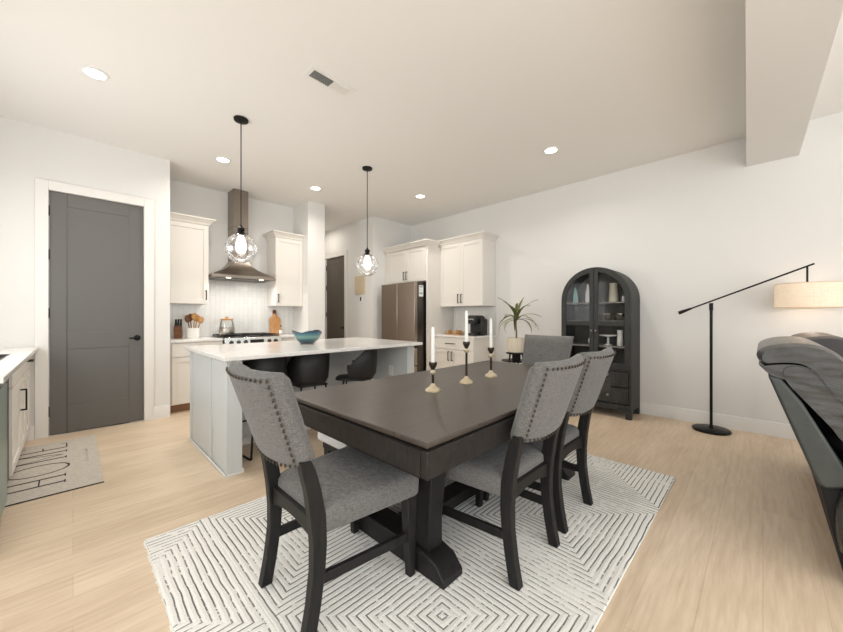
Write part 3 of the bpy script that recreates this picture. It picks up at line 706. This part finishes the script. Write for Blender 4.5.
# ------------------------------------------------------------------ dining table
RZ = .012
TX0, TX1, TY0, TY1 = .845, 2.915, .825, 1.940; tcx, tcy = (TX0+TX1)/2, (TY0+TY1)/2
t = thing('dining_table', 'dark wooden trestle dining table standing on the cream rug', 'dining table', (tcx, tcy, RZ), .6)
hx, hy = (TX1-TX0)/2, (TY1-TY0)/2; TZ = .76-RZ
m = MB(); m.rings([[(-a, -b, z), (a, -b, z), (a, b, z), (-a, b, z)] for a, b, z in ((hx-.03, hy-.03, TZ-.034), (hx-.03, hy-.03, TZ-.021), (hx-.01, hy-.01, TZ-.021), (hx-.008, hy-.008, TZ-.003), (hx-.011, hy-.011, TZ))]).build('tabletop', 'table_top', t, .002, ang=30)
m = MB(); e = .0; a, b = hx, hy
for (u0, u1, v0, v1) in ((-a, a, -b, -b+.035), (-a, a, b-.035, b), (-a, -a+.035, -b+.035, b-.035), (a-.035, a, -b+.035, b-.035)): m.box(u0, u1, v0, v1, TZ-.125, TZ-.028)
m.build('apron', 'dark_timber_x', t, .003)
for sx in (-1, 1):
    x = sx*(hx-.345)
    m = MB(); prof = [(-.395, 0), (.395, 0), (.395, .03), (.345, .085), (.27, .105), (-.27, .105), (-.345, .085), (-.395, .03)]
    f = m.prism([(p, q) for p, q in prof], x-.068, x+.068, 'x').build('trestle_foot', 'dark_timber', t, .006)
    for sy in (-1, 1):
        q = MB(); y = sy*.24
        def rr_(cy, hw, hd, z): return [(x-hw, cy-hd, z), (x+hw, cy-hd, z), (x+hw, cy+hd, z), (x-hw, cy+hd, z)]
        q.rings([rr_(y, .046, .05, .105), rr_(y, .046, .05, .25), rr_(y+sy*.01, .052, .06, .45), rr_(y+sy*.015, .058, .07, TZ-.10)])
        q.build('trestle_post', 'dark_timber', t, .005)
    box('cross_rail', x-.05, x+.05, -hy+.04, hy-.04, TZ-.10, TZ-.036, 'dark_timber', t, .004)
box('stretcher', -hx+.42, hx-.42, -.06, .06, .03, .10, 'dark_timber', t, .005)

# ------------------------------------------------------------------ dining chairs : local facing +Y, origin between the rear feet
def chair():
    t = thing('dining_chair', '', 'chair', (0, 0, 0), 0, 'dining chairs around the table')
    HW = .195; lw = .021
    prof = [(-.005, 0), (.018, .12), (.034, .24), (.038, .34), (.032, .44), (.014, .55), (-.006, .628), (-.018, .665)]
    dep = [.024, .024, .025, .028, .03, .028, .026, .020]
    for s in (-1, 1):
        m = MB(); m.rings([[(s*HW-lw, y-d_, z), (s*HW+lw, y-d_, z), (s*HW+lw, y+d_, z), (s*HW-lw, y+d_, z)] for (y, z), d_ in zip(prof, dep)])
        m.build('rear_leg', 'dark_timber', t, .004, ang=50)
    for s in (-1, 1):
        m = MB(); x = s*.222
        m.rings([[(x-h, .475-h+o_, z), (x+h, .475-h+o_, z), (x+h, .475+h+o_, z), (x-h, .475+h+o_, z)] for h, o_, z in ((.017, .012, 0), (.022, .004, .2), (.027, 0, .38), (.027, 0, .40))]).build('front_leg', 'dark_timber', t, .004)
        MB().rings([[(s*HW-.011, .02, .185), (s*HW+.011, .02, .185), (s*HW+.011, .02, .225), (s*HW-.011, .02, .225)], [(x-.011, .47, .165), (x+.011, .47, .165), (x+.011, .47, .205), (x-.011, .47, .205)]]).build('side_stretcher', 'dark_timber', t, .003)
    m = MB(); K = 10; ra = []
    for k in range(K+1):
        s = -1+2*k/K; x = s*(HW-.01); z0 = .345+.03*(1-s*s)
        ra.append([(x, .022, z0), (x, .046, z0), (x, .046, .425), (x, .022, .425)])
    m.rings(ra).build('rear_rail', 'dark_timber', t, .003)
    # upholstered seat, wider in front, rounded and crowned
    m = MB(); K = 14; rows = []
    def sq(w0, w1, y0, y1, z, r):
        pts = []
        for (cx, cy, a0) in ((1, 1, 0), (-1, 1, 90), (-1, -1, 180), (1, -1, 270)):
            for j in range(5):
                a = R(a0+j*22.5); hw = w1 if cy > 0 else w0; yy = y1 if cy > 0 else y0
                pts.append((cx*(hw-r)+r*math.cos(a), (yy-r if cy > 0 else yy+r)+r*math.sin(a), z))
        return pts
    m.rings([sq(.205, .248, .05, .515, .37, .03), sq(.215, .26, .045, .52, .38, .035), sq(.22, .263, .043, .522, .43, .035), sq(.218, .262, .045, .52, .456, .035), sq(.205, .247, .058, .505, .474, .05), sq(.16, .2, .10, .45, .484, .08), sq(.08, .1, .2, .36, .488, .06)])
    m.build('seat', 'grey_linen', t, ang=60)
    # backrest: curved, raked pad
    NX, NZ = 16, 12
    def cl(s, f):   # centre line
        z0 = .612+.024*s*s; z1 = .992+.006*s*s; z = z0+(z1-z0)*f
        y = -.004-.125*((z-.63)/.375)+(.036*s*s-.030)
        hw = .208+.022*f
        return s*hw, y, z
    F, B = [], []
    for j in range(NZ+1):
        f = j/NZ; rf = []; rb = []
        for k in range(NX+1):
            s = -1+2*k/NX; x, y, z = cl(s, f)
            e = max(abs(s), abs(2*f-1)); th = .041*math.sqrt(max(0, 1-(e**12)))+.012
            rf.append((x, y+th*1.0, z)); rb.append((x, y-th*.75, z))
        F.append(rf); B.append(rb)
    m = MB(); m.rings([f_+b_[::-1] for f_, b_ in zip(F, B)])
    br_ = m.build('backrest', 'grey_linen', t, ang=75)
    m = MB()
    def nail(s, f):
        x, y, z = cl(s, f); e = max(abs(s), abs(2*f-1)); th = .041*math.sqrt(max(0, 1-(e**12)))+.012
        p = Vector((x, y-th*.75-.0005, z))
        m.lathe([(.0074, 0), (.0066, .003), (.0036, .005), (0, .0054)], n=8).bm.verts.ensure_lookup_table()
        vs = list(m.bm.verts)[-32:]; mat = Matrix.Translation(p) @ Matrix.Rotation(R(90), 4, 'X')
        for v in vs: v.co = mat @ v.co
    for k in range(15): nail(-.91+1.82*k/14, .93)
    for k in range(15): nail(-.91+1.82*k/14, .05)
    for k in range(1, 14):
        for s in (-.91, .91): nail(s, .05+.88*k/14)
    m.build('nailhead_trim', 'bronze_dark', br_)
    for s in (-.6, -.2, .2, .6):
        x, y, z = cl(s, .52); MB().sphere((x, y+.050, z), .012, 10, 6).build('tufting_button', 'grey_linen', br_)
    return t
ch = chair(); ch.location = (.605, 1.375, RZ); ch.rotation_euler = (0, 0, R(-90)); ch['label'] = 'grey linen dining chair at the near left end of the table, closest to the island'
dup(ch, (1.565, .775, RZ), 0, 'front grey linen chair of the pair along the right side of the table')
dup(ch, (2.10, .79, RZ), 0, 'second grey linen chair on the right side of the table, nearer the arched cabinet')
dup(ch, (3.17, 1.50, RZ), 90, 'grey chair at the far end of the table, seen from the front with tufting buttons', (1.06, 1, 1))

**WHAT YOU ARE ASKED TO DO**
Output a faithful copy of the data, with each picture left out.

**OUTPUT FOR THIS TASK**
Write part 3 of the bpy script that recreates this picture. It picks up at line 706. This part finishes the script. Write for Blender 4.5.
# ------------------------------------------------------------------ dining table
RZ = .012
TX0, TX1, TY0, TY1 = .845, 2.915, .825, 1.940; tcx, tcy = (TX0+TX1)/2, (TY0+TY1)/2
t = thing('dining_table', 'dark wooden trestle dining table standing on the cream rug', 'dining table', (tcx, tcy, RZ), .6)
hx, hy = (TX1-TX0)/2, (TY1-TY0)/2; TZ = .76-RZ
m = MB(); m.rings([[(-a, -b, z), (a, -b, z), (a, b, z), (-a, b, z)] for a, b, z in ((hx-.03, hy-.03, TZ-.034), (hx-.03, hy-.03, TZ-.021), (hx-.01, hy-.01, TZ-.021), (hx-.008, hy-.008, TZ-.003), (hx-.011, hy-.011, TZ))]).build('tabletop', 'table_top', t, .002, ang=30)
m = MB(); e = .0; a, b = hx, hy
for (u0, u1, v0, v1) in ((-a, a, -b, -b+.035), (-a, a, b-.035, b), (-a, -a+.035, -b+.035, b-.035), (a-.035, a, -b+.035, b-.035)): m.box(u0, u1, v0, v1, TZ-.125, TZ-.028)
m.build('apron', 'dark_timber_x', t, .003)
for sx in (-1, 1):
    x = sx*(hx-.345)
    m = MB(); prof = [(-.395, 0), (.395, 0), (.395, .03), (.345, .085), (.27, .105), (-.27, .105), (-.345, .085), (-.395, .03)]
    f = m.prism([(p, q) for p, q in prof], x-.068, x+.068, 'x').build('trestle_foot', 'dark_timber', t, .006)
    for sy in (-1, 1):
        q = MB(); y = sy*.24
        def rr_(cy, hw, hd, z): return [(x-hw, cy-hd, z), (x+hw, cy-hd, z), (x+hw, cy+hd, z), (x-hw, cy+hd, z)]
        q.rings([rr_(y, .046, .05, .105), rr_(y, .046, .05, .25), rr_(y+sy*.01, .052, .06, .45), rr_(y+sy*.015, .058, .07, TZ-.10)])
        q.build('trestle_post', 'dark_timber', t, .005)
    box('cross_rail', x-.05, x+.05, -hy+.04, hy-.04, TZ-.10, TZ-.036, 'dark_timber', t, .004)
box('stretcher', -hx+.42, hx-.42, -.06, .06, .03, .10, 'dark_timber', t, .005)

# ------------------------------------------------------------------ dining chairs : local facing +Y, origin between the rear feet
def chair():
    t = thing('dining_chair', '', 'chair', (0, 0, 0), 0, 'dining chairs around the table')
    HW = .195; lw = .021
    prof = [(-.005, 0), (.018, .12), (.034, .24), (.038, .34), (.032, .44), (.014, .55), (-.006, .628), (-.018, .665)]
    dep = [.024, .024, .025, .028, .03, .028, .026, .020]
    for s in (-1, 1):
        m = MB(); m.rings([[(s*HW-lw, y-d_, z), (s*HW+lw, y-d_, z), (s*HW+lw, y+d_, z), (s*HW-lw, y+d_, z)] for (y, z), d_ in zip(prof, dep)])
        m.build('rear_leg', 'dark_timber', t, .004, ang=50)
    for s in (-1, 1):
        m = MB(); x = s*.222
        m.rings([[(x-h, .475-h+o_, z), (x+h, .475-h+o_, z), (x+h, .475+h+o_, z), (x-h, .475+h+o_, z)] for h, o_, z in ((.017, .012, 0), (.022, .004, .2), (.027, 0, .38), (.027, 0, .40))]).build('front_leg', 'dark_timber', t, .004)
        MB().rings([[(s*HW-.011, .02, .185), (s*HW+.011, .02, .185), (s*HW+.011, .02, .225), (s*HW-.011, .02, .225)], [(x-.011, .47, .165), (x+.011, .47, .165), (x+.011, .47, .205), (x-.011, .47, .205)]]).build('side_stretcher', 'dark_timber', t, .003)
    m = MB(); K = 10; ra = []
    for k in range(K+1):
        s = -1+2*k/K; x = s*(HW-.01); z0 = .345+.03*(1-s*s)
        ra.append([(x, .022, z0), (x, .046, z0), (x, .046, .425), (x, .022, .425)])
    m.rings(ra).build('rear_rail', 'dark_timber', t, .003)
    # upholstered seat, wider in front, rounded and crowned
    m = MB(); K = 14; rows = []
    def sq(w0, w1, y0, y1, z, r):
        pts = []
        for (cx, cy, a0) in ((1, 1, 0), (-1, 1, 90), (-1, -1, 180), (1, -1, 270)):
            for j in range(5):
                a = R(a0+j*22.5); hw = w1 if cy > 0 else w0; yy = y1 if cy > 0 else y0
                pts.append((cx*(hw-r)+r*math.cos(a), (yy-r if cy > 0 else yy+r)+r*math.sin(a), z))
        return pts
    m.rings([sq(.205, .248, .05, .515, .37, .03), sq(.215, .26, .045, .52, .38, .035), sq(.22, .263, .043, .522, .43, .035), sq(.218, .262, .045, .52, .456, .035), sq(.205, .247, .058, .505, .474, .05), sq(.16, .2, .10, .45, .484, .08), sq(.08, .1, .2, .36, .488, .06)])
    m.build('seat', 'grey_linen', t, ang=60)
    # backrest: curved, raked pad
    NX, NZ = 16, 12
    def cl(s, f):   # centre line
        z0 = .612+.024*s*s; z1 = .992+.006*s*s; z = z0+(z1-z0)*f
        y = -.004-.125*((z-.63)/.375)+(.036*s*s-.030)
        hw = .208+.022*f
        return s*hw, y, z
    F, B = [], []
    for j in range(NZ+1):
        f = j/NZ; rf = []; rb = []
        for k in range(NX+1):
            s = -1+2*k/NX; x, y, z = cl(s, f)
            e = max(abs(s), abs(2*f-1)); th = .041*math.sqrt(max(0, 1-(e**12)))+.012
            rf.append((x, y+th*1.0, z)); rb.append((x, y-th*.75, z))
        F.append(rf); B.append(rb)
    m = MB(); m.rings([f_+b_[::-1] for f_, b_ in zip(F, B)])
    br_ = m.build('backrest', 'grey_linen', t, ang=75)
    m = MB()
    def nail(s, f):
        x, y, z = cl(s, f); e = max(abs(s), abs(2*f-1)); th = .041*math.sqrt(max(0, 1-(e**12)))+.012
        p = Vector((x, y-th*.75-.0005, z))
        m.lathe([(.0074, 0), (.0066, .003), (.0036, .005), (0, .0054)], n=8).bm.verts.ensure_lookup_table()
        vs = list(m.bm.verts)[-32:]; mat = Matrix.Translation(p) @ Matrix.Rotation(R(90), 4, 'X')
        for v in vs: v.co = mat @ v.co
    for k in range(15): nail(-.91+1.82*k/14, .93)
    for k in range(15): nail(-.91+1.82*k/14, .05)
    for k in range(1, 14):
        for s in (-.91, .91): nail(s, .05+.88*k/14)
    m.build('nailhead_trim', 'bronze_dark', br_)
    for s in (-.6, -.2, .2, .6):
        x, y, z = cl(s, .52); MB().sphere((x, y+.050, z), .012, 10, 6).build('tufting_button', 'grey_linen', br_)
    return t
ch = chair(); ch.location = (.605, 1.375, RZ); ch.rotation_euler = (0, 0, R(-90)); ch['label'] = 'grey linen dining chair at the near left end of the table, closest to the island'
dup(ch, (1.565, .775, RZ), 0, 'front grey linen chair of the pair along the right side of the table')
dup(ch, (2.10, .79, RZ), 0, 'second grey linen chair on the right side of the table, nearer the arched cabinet')
dup(ch, (3.17, 1.50, RZ), 90, 'grey chair at the far end of the table, seen from the front with tufting buttons', (1.06, 1, 1))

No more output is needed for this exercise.